▶ [INSTRUCTIONS FOR THE TASK]
Look through the listing and locate every line containing the word "picture"; copy those lines.

▶ [PROVIDED MATERIAL]
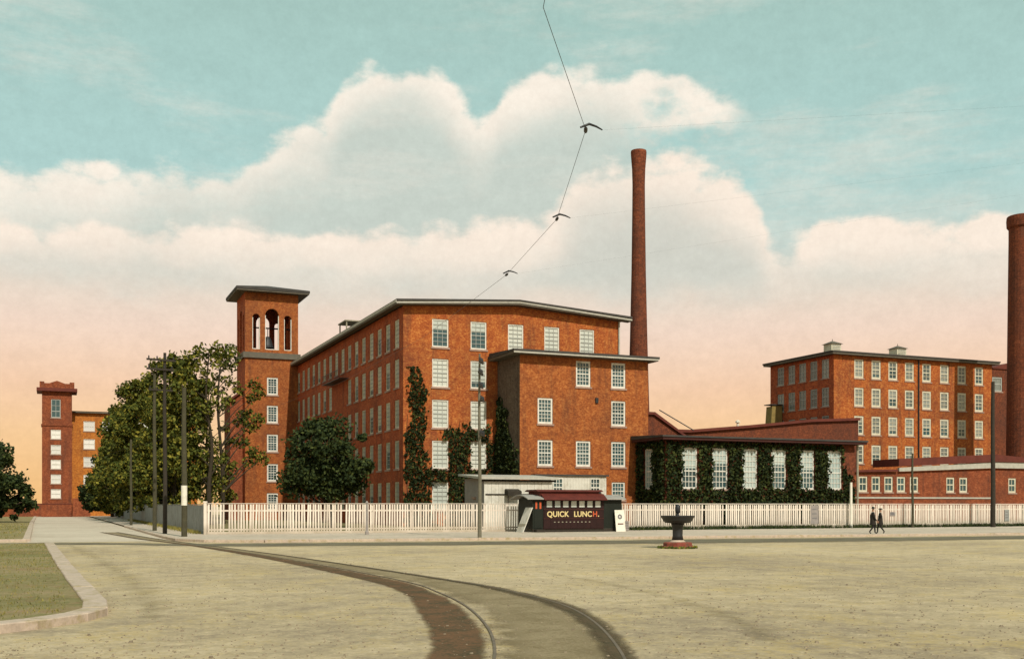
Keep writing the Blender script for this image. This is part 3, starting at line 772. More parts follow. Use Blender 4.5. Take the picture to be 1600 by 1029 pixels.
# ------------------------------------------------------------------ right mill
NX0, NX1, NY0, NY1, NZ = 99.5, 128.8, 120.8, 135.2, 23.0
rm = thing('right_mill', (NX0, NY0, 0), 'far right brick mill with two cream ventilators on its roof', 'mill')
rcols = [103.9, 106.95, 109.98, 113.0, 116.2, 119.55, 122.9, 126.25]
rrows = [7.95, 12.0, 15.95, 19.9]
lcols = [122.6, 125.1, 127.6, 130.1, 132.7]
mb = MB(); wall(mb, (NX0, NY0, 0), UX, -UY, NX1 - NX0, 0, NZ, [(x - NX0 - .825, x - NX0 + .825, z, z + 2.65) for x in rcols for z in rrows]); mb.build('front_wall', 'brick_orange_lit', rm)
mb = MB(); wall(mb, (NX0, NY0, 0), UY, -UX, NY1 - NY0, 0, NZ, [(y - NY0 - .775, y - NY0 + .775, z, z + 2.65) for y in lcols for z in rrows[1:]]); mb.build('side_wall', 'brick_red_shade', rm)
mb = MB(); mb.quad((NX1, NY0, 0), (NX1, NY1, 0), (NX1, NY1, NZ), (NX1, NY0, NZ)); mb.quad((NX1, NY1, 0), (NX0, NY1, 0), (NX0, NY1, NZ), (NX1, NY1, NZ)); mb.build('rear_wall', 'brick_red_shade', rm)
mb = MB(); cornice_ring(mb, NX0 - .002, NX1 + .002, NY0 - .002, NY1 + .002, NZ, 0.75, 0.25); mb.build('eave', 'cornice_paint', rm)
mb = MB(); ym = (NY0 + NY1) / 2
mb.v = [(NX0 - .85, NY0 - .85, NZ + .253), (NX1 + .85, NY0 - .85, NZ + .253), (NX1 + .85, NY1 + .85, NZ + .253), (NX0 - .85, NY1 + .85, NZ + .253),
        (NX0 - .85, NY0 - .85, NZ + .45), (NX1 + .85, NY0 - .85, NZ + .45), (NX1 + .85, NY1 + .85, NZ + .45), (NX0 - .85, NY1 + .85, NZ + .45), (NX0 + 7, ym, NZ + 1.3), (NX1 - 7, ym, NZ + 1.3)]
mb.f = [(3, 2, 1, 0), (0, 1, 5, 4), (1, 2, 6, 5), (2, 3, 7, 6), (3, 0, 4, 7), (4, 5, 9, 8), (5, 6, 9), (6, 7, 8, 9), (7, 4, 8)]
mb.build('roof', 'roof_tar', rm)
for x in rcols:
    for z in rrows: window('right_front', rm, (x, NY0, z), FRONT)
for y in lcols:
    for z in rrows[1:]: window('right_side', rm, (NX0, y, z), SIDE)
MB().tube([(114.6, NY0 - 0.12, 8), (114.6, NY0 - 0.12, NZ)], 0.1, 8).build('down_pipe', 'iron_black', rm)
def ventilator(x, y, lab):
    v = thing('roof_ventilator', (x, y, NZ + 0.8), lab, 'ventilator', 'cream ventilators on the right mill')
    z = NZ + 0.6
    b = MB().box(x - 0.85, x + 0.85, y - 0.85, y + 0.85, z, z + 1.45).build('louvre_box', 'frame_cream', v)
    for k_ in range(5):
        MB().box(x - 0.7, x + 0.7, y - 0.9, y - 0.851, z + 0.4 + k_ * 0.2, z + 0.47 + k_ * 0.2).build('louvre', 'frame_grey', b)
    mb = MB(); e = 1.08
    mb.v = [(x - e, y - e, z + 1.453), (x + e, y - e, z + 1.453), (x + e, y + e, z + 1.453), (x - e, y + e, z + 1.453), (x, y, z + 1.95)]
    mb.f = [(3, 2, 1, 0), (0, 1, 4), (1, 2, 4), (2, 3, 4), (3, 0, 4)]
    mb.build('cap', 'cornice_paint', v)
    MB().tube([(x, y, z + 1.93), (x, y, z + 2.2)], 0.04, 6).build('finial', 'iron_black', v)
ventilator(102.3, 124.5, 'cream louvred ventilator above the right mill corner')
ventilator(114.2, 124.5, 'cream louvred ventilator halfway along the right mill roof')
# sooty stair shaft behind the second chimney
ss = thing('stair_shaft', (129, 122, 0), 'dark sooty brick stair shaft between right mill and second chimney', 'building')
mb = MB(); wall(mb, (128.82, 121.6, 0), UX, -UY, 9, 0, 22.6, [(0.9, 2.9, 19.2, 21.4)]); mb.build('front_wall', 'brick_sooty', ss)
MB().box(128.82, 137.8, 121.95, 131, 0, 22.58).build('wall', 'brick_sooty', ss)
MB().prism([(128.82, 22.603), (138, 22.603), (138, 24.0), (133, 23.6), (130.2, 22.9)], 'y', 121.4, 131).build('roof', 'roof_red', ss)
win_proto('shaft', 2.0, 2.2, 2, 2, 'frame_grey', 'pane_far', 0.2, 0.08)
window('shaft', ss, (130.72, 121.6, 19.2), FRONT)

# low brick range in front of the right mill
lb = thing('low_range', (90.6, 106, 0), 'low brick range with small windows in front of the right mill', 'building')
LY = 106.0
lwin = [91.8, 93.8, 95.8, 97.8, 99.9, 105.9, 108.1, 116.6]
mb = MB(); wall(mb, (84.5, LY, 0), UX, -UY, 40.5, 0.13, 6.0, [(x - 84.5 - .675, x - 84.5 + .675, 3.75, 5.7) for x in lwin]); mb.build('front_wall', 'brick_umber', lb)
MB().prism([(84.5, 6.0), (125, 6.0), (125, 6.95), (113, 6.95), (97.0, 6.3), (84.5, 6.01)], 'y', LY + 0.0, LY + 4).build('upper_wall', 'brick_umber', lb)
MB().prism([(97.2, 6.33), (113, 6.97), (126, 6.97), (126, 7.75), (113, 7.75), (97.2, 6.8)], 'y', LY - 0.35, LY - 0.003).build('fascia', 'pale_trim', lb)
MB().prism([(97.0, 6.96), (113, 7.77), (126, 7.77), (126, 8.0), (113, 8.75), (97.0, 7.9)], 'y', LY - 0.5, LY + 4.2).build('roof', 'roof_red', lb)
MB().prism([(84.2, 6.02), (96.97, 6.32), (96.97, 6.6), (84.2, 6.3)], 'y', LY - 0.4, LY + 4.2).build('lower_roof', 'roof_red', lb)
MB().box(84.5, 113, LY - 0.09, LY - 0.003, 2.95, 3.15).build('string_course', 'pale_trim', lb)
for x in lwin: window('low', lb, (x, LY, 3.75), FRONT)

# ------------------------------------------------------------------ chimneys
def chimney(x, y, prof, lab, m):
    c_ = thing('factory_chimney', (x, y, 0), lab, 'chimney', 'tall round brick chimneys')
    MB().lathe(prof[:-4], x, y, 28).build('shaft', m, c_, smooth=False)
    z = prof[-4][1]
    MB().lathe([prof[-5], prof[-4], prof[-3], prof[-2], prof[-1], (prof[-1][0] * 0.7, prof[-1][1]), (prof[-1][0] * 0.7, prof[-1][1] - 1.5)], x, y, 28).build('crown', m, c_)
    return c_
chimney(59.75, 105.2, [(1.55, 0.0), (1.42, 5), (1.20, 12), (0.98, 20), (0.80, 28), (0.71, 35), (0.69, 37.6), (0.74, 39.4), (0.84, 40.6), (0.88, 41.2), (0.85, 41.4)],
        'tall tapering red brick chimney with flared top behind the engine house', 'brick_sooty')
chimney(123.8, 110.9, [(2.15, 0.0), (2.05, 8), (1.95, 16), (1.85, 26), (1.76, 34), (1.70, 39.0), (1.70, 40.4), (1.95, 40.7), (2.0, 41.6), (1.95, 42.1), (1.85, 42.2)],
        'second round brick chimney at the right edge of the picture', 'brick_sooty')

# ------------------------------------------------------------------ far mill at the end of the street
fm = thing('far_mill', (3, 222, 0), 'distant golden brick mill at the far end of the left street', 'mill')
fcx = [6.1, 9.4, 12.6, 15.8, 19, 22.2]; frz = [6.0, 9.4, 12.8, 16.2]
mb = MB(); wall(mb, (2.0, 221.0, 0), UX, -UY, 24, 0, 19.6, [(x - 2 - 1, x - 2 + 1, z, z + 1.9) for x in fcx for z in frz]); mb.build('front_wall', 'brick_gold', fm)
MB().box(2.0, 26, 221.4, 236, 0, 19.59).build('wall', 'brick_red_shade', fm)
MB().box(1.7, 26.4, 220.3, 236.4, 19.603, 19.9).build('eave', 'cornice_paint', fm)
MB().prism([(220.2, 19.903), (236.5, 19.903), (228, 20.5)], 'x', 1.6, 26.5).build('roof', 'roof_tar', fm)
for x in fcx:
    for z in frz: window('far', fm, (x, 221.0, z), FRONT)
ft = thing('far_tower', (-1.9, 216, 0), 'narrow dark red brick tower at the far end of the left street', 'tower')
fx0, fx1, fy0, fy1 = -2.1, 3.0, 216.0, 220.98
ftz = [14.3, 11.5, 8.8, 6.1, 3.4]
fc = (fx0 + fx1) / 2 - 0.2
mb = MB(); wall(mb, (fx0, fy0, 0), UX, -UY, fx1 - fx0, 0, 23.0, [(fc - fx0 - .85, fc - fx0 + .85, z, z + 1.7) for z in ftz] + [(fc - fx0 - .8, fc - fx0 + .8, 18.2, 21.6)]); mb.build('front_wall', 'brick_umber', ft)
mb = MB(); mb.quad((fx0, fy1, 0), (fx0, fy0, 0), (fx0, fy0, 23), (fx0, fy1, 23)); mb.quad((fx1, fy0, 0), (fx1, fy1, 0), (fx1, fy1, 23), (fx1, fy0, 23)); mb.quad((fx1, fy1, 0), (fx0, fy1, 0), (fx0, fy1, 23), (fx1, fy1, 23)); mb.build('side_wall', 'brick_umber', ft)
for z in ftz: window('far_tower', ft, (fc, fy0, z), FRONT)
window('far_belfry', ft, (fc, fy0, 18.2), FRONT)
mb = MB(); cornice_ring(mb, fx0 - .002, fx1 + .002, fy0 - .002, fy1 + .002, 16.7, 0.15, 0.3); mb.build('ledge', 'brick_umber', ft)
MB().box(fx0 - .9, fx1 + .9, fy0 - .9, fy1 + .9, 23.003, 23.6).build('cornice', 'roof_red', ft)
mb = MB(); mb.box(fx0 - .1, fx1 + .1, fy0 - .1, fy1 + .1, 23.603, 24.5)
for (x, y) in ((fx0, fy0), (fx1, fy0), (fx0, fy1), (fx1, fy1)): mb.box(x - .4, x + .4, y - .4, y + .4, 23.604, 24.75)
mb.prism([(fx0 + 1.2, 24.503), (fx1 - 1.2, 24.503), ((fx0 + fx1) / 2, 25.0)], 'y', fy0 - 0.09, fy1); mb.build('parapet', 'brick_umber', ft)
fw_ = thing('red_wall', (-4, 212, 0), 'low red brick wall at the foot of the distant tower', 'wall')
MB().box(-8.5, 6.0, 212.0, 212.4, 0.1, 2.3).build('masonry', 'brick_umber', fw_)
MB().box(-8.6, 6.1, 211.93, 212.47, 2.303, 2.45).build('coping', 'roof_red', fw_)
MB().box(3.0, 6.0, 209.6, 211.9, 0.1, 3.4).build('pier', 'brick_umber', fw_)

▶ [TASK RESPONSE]
Keep writing the Blender script for this image. This is part 3, starting at line 772. More parts follow. Use Blender 4.5. Take the picture to be 1600 by 1029 pixels.
        'second round brick chimney at the right edge of the picture', 'brick_sooty')